The hard X-ray spectral evolution in X-ray binaries and its application to constrain the black hole mass of ultraluminous X-ray sources

TL;DR

This study explores the spectral evolution of X-ray binaries to identify a transition point between accretion modes and applies this to estimate intermediate-mass black hole sizes in ultraluminous X-ray sources.

Contribution

It introduces a method to determine the accretion mode transition point and estimates black hole masses in ULXs based on spectral evolution similarities with XRBs.

Findings

The transition point between accretion modes is roughly consistent across sources.

ULXs have estimated black hole masses around 10^4 solar masses.

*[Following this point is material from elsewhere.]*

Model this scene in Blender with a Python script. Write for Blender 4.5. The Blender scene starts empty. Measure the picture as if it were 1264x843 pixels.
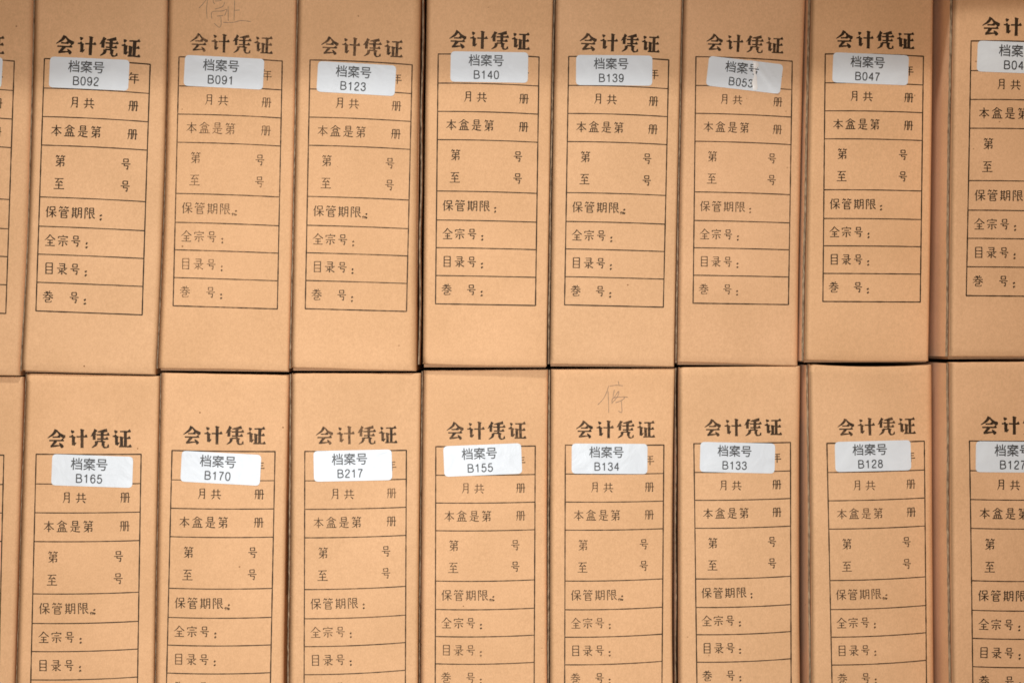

Spectral evolution patterns support the presence of intermediate-mass black holes.

Abstract

We investigate the relationship between the hard X-ray photon index $\Gamma$ and the Eddington ratio ($\xi=L_{X}(0.5-25 \rm keV)/L_{Edd}$) in six X-ray binaries (XRBs) with well constrained black hole masses and distances. We find that different XRBs follow different anti-correlations between $\Gamma$ and $\xi$ when $\xi$ is less than a critical value, while $\Gamma$ and $\xi$ generally follow the same positive correlation when $\xi$ is larger than the critical value. The anti-correlation and the positive correlation may suggest that they are in different accretion modes (e.g., radiatively inefficient accretion flow (RIAF) and standard disk). We fit both correlations with the linear least-square method for individual sources, from which the crosspoint of two fitted lines is obtained. Although the anti-correlation varies from source to source, the crosspoints of all sources roughly converge to the same point with small scatter($\log \xi=-2.1\pm0.2, \Gamma=1.5\pm 0.1$), which may correspond to the transition point between RIAF and standard accretion disk. Motivated by the observational evidence for the similarity of the X-ray spectral evolution of ultraluminous X-ray sources (ULXs) to that of XRBs, we then constrain the black hole masses for seven ULXs assuming that their X-ray spectral evolution is similar to that of XRBs. We find that the BH masses of these seven luminous ULXs are around $10^{4}\msun$, which are typical intermediate-mass BHs (IMBHs). Our results are generally consistent with the BH masses constrained from the timing properties (e.g., break frequency) or the model fitting with a multi-color disk.